After Black decided in 1998 to sell Hollinger's small community papers, Radler said they both realized the company could not continue to pay Ravelston management fees that at one point reached $40 million a year. "It was a general concern that the financial situation was going to be difficult," he said. "The bulk of our income came from management fees, and if management fees went down, then income went down. We had bank commitments and salary commitments, and one had to have enough income to take care of both."
They discussed the crisis by phone, he said, and Black came up with a plan to take $12 million of $50 million in noncompete fees being paid by the company PrimeMedia to buy Hollinger's American Trucker magazine and to give it to Hollinger Inc., another company Ravelston controlled. "He confirmed that was the plan. He said yes, and that was it," Radler said in court, calling the plan a "template" they would apply in later deals. When CanWest Global Communications demanded that Black and Radler sign personal noncompete agreements, Radler balked and demanded $25 million. "It was just a number from my tummy," he said. Black called him, recommending they each take $19 million and give Boultbee and Atkinson $2.2 million each for signing noncompete agreements as well.

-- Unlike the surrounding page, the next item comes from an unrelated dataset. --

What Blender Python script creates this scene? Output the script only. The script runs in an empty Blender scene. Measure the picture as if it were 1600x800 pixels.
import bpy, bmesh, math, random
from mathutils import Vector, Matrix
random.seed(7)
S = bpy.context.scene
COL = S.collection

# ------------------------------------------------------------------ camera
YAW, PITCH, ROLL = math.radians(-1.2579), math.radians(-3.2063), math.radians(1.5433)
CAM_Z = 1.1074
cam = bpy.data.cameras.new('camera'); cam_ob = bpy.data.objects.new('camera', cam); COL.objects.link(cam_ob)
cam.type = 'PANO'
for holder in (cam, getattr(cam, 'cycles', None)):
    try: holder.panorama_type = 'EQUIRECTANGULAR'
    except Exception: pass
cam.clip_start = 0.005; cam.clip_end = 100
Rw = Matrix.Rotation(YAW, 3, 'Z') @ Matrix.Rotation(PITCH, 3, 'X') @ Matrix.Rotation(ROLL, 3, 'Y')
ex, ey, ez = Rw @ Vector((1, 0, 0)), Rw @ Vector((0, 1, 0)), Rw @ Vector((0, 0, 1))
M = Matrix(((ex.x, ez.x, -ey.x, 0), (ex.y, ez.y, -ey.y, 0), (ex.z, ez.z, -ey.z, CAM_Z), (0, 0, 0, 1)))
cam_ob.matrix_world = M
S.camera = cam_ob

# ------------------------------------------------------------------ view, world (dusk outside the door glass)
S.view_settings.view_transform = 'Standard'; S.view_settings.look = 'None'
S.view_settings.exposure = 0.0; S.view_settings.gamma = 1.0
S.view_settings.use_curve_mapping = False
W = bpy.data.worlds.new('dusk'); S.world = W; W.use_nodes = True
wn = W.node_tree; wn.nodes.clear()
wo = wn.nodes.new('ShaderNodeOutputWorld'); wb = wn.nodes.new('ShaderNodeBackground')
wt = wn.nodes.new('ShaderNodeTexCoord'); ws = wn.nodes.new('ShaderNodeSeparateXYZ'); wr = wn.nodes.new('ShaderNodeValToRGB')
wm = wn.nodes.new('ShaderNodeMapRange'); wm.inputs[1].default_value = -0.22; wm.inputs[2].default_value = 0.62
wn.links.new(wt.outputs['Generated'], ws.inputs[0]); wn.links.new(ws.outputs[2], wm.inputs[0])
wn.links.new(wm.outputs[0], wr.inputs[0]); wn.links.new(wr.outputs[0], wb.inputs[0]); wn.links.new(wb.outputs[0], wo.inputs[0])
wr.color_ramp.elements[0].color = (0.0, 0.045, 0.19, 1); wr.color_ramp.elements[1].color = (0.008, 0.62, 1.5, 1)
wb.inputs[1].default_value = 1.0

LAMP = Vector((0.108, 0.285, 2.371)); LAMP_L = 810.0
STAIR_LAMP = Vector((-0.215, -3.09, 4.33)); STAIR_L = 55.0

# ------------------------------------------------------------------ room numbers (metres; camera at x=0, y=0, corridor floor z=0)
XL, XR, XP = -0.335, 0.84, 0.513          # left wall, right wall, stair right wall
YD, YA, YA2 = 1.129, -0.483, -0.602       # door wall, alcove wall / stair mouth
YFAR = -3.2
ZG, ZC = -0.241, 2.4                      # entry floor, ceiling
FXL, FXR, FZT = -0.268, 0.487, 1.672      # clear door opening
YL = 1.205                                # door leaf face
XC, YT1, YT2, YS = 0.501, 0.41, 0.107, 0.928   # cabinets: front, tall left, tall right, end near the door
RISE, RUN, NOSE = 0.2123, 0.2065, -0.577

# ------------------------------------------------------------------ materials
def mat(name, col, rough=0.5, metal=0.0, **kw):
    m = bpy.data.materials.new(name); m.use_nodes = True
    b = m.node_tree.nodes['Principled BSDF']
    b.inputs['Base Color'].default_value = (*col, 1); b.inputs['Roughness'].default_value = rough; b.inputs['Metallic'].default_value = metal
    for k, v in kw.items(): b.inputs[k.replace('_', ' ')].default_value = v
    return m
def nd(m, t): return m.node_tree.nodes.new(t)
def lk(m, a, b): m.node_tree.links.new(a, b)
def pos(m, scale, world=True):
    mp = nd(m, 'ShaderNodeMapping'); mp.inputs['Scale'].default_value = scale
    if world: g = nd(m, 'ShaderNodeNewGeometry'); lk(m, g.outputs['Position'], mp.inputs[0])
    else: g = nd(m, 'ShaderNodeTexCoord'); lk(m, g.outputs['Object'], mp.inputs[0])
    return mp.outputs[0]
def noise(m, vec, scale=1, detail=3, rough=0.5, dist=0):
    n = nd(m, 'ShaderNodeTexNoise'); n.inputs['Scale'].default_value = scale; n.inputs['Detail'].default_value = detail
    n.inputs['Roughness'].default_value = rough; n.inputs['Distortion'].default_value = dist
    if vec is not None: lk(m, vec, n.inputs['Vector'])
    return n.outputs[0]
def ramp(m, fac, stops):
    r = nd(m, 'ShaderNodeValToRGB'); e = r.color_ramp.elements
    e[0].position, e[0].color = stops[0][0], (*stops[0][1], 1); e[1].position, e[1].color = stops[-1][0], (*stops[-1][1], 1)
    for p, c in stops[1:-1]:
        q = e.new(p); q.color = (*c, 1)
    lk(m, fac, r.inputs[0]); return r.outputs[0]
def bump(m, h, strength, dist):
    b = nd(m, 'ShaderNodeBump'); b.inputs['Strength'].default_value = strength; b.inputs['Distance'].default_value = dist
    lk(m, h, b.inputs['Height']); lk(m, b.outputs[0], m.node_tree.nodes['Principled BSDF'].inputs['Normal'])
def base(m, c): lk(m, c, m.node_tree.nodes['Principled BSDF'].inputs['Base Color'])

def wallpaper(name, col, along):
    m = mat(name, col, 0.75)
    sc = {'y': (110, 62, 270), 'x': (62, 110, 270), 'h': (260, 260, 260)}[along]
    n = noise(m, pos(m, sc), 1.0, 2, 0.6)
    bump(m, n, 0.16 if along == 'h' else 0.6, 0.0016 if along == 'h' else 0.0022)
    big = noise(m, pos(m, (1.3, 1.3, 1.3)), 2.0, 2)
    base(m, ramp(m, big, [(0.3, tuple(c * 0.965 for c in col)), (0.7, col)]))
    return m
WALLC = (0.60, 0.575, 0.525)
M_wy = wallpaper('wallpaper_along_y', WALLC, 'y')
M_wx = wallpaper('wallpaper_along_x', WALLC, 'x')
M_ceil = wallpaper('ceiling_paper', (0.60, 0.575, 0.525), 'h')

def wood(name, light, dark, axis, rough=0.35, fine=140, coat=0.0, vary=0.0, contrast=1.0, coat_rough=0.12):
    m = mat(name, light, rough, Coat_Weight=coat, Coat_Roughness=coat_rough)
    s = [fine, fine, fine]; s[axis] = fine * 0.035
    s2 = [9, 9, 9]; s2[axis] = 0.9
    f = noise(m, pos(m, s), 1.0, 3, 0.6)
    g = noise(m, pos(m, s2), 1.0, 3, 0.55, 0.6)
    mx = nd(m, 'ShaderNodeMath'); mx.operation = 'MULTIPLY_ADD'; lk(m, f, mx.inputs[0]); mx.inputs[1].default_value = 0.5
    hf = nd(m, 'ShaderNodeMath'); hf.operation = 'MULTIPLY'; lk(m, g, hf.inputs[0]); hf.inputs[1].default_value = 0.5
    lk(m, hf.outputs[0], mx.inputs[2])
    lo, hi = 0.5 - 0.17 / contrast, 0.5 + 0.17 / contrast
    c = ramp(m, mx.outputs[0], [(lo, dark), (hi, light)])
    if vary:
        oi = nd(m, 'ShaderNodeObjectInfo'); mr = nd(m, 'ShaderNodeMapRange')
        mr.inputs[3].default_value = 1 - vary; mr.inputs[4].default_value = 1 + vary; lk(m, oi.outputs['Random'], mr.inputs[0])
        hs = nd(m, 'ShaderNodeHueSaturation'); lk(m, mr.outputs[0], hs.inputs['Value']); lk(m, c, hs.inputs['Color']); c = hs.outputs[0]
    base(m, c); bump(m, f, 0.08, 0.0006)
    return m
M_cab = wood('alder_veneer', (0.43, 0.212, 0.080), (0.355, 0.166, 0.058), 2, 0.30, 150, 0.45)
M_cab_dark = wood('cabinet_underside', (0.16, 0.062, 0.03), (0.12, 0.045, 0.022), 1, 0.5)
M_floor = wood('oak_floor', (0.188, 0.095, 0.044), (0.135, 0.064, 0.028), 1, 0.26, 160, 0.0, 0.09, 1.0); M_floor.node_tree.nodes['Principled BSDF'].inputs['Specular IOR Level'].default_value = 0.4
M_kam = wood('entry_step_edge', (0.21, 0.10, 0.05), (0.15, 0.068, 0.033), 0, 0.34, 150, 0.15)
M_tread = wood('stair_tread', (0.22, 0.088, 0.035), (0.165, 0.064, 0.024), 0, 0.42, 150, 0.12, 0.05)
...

As three Hollinger board members have previously testified, Radler said he never brought the payments up to Hollinger's audit committee. "What do you tell them? It would have been impossible to tell them anything of that sort because they hadn't been asked for by the buyers," he said. Black's attorneys claim the payments were disclosed in the fine print of financial statements, but the directors skimmed over them.
When the prosecution finished with Radler after three days of testimony, Greenspan jumped in with the word he's been waiting to say: liar. The defense lawyer repeated it dozens of times to describe Radler's evasions before Hollinger's special committee and then with government investigators. "And you lied to your lawyer as well?" Greenspan said. "I was not totally truthful," Radler admitted.
Greenspan tried to dig the real Radler out from under the contrite one on the stand. Radler stonewalled as best he could. Consider this exchange, over Greenspan's effort to get Radler to admit he was a powerful man.
Greenspan: "You made a lot of decisions on your own. You weren't Conrad's right-hand man. You are nobody's right-hand man, isn't that right?"
Radler: "Right-hand man could have many meanings."
Greenspan: "Give me one."
Radler: "It could mean flunky."
Greenspan: "And you are not a flunky."
Radler: "I am not a flunky, but others have called me one."
So, now Radler has fingered Black, and it's his word against his former partner's. Which means that the big question until the trial's end will be: Will Conrad Black take the stand?